Systemic biases and structural racism are complex phenomena with a costly price tag disproportionately paid for by the margins, which is the result of a power imbalance that favours the centre at the expense of the margins. As Michel Ralph Troullot has observed, the ultimate mark of power is its invisibility, and the ultimate challenge is the exposing of its roots.
The recently released Senate report concludes that Islamophobia is present in many of our institutions and remains an uncomfortable fact for many Canadians.
Within Canada, the roots of this imbalance can be traced to the way in which multiculturalism is perceived. Will Kymlicka, the Canada Research Chair in Political Philosophy at Queen’s University, has noted that multiculturalism was conceived within the prevailing power structures of 1971 and consequently ended up reproducing many of the same hierarchies and exclusions of that era. Daniel Meister, in his book The Racial Mosaic, traces the roots of racism within Canadian society and concludes that Canada’s struggle with discrimination and racism, both historical and contemporary, is hidden from sight. He argues that multiculturalism policy was more effective in combating racism and prejudice faced by European minority groups but was simultaneously racist toward people racialized as non-white. Consequently, it shifted the centre–margin hierarchies from anglophone–European to white–non-white. The recently released Senate report echoes this point.

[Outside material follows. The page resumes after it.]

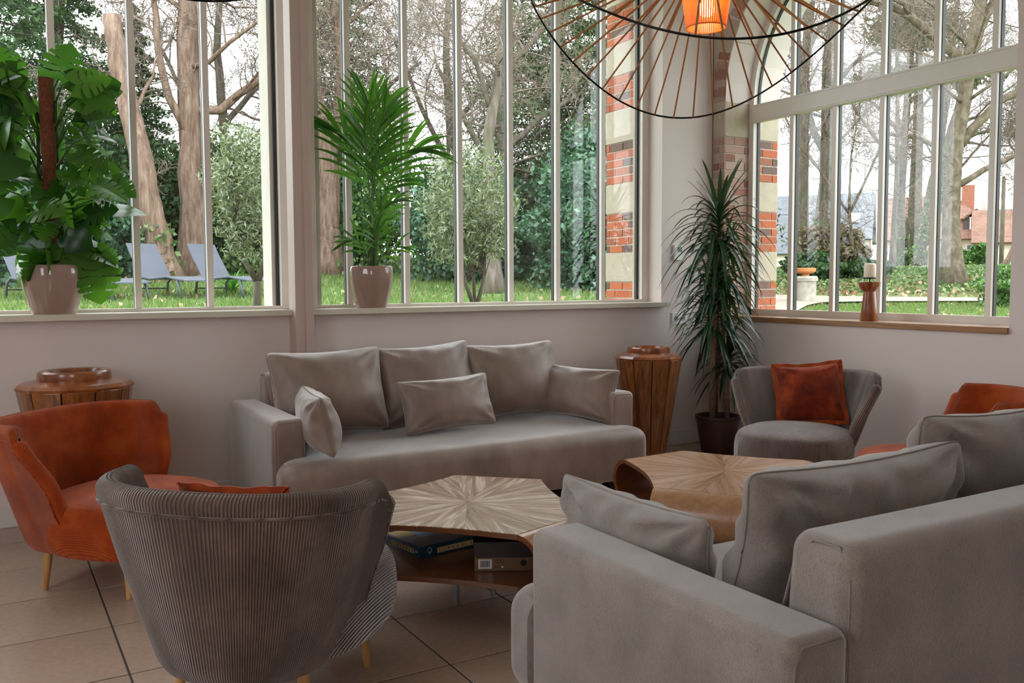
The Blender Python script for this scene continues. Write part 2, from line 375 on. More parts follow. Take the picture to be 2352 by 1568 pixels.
OLD_BANDS = [(.0, 2.433, 'b'), (2.433, 2.702, 's'), (2.702, 2.98, 'b'), (2.98, 3.25, 's'), (3.25, 3.62, 'b'), (3.62, 3.9, 's'), (3.9, 4.2, 'b')]
def reveal(x0, x1, old, zmin, smax):
    k = 0
    for z0, z1, kind in (OLD_BANDS if old else BANDS):
        for a, bq in courses(z0, z1, kind):
            k += 1; m = (a+bq)/2
            if m < zmin or m > smax: continue
            y, z, ang = along(m); t = .05; ny, nz = math.cos(ang), math.sin(ang)
            w = x1-x0
            cuts = [(x0, x1)] if (kind == 's' or k % 2) else [(x0, x0+w*.5), (x0+w*.5, x1)]
            if w > .25 and kind == 'b': cuts = [(x0, x0+.1), (x0+.1, x1)] if k % 2 else [(x0, x0+.21), (x0+.21, x1)]
            for xa, xb in cuts:
                jut = random.uniform(-.002, .003)
                piece(kind, old, ((xa+xb)/2, y+ny*(t/2-.001+jut), z+nz*(t/2-.001+jut)), (xb-xa, t, (bq-a)), ang)
reveal(5.37, 5.648, False, .9, 4.0)       # outer reveal seen through the glass
reveal(5.06, 5.36, True, 1.0, 3.85)        # inner reveal, worn and limewashed
# quoin strip on the wall face beside the corner (faces the room)
k = 0
for z0, z1, kind in OLD_BANDS:
    for a, bq in courses(z0, z1, kind):
        k += 1; jut = random.uniform(-.002, .003)
        if bq < .34: continue
        for ya, yb in ([(5.302, 5.436)] if (kind == 's' or k % 2) else [(5.302, 5.37), (5.37, 5.436)]):
            piece(kind, True, (5.076+jut-.002, (ya+yb)/2, (a+bq)/2), (.05, yb-ya, bq-a))
# arch band around the window on the room face, voussoirs
s = AZ+.04; i = 0
while s < AZ+PI*AR*.62:
    L = .235 if i % 2 else .33
    kind = 'b' if i % 2 == 0 else 's'
    n = 5 if kind == 'b' else 1
    for q in range(n):
        m = s+L*(q+.5)/n; a = (m-AZ)/AR; rr = AR+.07
        piece(kind, True, (5.069, AY+rr*math.cos(a), AZ+rr*math.sin(a)), (.05, .135, L/n), a)
    s += L; i += 1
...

It concludes that Islamophobia is present in many of our institutions and remains an uncomfortable fact for many Canadians.
To address this imbalance, multiculturalism must be reimagined within a decolonization framework to address systemic racism such as anti-Indigenous racism, anti-Black racism, and Islamophobia. It should be configured to delineate the contours of power and privilege and address the imbalance therein between the centre and the margins, and thus enable the nurturing of a dynamic culture that reflects the lives, histories, and identities of all Canadians.
Big shifts like these can not be fulfilled without government leadership. The charitable and non-profit sector has an opportunity to lead the way for such transformation. It can gather its collective voice and advocate for more social and economic equality in society. To many, this may seem a mission impossible for a sector struggling to be heard. To the optimists, it is worth the effort.
Clarification, February 2, 2024: The first paragraph of this op-ed has been altered. The sentence “No one among the audit team’s supervisors thought it was a bad idea to continue with the site visit and the interview at this moment of grief” was changed to read “It seemed that no one among the audit team’s supervisors thought it was a bad idea to continue with the site visit and the interview at this moment of grief.”